Called congestion pricing, the proposition is to price road use the same way utilities, housing and airline tickets are already priced—by supply and demand. The practice is already picking up speed in some parts of the world, although pricing schemes vary somewhat. In some locations, users are charged fees to use roads at peak times (typically daylight hours) but may cruise them for free during off hours.
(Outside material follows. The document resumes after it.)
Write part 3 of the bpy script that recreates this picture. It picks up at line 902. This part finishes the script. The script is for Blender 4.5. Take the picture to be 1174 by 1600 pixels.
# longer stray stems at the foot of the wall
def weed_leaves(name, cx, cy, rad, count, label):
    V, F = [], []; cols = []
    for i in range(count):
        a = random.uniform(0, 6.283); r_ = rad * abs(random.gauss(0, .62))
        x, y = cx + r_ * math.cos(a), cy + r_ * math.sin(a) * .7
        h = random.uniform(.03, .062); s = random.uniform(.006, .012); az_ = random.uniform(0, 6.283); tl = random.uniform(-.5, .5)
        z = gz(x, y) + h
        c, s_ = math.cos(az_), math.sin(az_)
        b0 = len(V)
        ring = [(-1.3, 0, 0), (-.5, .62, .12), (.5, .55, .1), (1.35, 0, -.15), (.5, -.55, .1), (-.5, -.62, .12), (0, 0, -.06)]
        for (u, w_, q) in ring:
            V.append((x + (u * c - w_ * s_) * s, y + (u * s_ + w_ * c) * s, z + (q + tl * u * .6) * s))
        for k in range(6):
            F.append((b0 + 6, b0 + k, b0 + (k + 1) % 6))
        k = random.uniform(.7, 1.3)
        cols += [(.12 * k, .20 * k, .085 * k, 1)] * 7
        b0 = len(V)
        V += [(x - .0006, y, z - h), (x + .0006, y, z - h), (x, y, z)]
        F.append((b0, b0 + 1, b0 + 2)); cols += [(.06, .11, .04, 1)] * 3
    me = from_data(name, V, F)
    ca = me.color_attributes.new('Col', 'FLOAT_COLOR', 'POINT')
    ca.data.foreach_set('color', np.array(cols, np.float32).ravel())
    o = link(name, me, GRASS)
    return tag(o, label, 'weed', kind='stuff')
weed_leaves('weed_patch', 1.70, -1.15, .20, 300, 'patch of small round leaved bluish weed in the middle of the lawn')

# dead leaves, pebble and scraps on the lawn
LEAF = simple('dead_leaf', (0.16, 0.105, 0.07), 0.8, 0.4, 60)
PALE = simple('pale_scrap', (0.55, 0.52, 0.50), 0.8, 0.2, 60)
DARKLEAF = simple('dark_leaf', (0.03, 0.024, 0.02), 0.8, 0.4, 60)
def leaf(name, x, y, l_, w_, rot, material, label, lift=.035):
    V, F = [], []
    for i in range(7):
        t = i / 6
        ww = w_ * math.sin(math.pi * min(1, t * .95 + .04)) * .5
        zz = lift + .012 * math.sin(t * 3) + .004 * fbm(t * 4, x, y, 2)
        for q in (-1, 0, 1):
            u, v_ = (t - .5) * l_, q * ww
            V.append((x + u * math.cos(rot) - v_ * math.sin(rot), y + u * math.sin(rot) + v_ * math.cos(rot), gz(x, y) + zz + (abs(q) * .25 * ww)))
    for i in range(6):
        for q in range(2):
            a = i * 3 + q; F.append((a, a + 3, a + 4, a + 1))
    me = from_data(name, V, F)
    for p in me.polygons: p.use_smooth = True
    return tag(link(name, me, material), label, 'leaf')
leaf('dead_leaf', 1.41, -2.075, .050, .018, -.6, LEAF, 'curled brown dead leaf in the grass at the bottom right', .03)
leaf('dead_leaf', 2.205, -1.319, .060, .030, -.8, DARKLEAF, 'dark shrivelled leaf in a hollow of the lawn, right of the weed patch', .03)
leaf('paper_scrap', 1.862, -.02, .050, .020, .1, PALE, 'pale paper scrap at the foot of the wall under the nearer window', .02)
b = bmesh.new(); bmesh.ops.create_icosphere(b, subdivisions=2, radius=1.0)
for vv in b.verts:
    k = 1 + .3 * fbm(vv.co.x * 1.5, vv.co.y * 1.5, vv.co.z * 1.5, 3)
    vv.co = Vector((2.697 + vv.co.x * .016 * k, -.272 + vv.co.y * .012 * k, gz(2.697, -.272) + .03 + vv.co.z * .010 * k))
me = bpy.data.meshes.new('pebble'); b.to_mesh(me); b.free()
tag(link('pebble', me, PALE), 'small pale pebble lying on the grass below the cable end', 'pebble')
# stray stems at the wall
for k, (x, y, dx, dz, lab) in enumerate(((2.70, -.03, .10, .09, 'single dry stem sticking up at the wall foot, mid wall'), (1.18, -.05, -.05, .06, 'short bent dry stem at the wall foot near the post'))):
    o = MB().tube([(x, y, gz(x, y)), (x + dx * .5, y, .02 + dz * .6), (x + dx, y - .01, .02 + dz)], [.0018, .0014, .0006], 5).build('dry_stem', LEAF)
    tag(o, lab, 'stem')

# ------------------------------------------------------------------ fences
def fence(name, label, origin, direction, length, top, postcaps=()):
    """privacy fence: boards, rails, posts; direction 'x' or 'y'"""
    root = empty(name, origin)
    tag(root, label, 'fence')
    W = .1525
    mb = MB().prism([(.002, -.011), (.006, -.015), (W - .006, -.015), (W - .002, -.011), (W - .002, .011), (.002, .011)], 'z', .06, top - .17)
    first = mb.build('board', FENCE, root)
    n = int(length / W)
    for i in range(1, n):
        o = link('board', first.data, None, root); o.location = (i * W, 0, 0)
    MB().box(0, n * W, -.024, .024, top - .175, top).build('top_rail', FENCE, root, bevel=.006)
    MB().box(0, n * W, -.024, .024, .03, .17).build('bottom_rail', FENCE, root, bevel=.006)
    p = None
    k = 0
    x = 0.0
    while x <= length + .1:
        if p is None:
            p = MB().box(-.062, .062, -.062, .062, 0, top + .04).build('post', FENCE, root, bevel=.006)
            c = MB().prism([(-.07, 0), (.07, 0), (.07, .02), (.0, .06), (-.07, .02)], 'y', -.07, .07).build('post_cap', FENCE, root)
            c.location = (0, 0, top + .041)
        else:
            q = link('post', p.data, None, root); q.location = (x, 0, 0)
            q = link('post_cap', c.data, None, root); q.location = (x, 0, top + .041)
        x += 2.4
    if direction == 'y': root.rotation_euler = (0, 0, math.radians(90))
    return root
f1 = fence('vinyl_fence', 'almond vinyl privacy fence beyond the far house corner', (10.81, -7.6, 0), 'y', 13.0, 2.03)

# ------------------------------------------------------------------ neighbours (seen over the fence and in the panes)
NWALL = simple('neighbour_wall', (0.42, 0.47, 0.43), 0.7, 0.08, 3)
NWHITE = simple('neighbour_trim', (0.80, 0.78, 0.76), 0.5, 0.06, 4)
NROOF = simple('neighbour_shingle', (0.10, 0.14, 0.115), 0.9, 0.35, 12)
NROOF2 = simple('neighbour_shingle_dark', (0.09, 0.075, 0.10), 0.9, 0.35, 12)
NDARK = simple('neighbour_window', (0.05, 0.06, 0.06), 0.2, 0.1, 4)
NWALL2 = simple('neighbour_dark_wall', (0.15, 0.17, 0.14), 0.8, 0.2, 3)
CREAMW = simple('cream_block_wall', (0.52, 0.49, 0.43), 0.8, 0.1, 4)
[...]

In others, motorists can elect to travel on toll roads that run parallel to free roads or choose faster-moving toll lanes that run alongside free lanes on the very same roadway.


Though the idea of charging people to use what many consider to be public infrastructure may raise some eyebrows, no one denies that road congestion presents a mounting problem in the industrialized world. "In many cities, the average speeds of road travel aren't much greater today than they were in the days of the horse-drawn vehicle," say the authors of a study published last month by Deloitte Research. That study, Combating Gridlock: How Road User Pricing Can Ease Congestion, warns that the number of road users and motor vehicles is increasing faster than new roads are being developed and congestion is destined to increase significantly in the next 10 years. Costs related to congestion include unpredictable travel times, environmental damage, property damage, delays and lost production. In the United States alone, the cost of congestion is estimated at about $150 billion, or 1.5 percent of GDP.

The study's authors see congestion pricing as a much more workable solution than previous attempts to address the congestion problem: building more roads, trying to change land use patterns, and encouraging people to use public transportation. "Road pricing has the potential to provide tremendous economic, time-saving and safety benefits for road users whether they're commercial drivers … or commuters who travel to work," says Greg Pellegrino, global consulting leader of Deloitte's public-sector practice. "A road user pricing program can prevent the overload of the road and damaging breakdowns in traffic flow, allowing businesses to move goods more efficiently, and workers to arrive at the office on time. This is a process that will greatly reduce the enormous costs associated with congestion, which everyone pays for."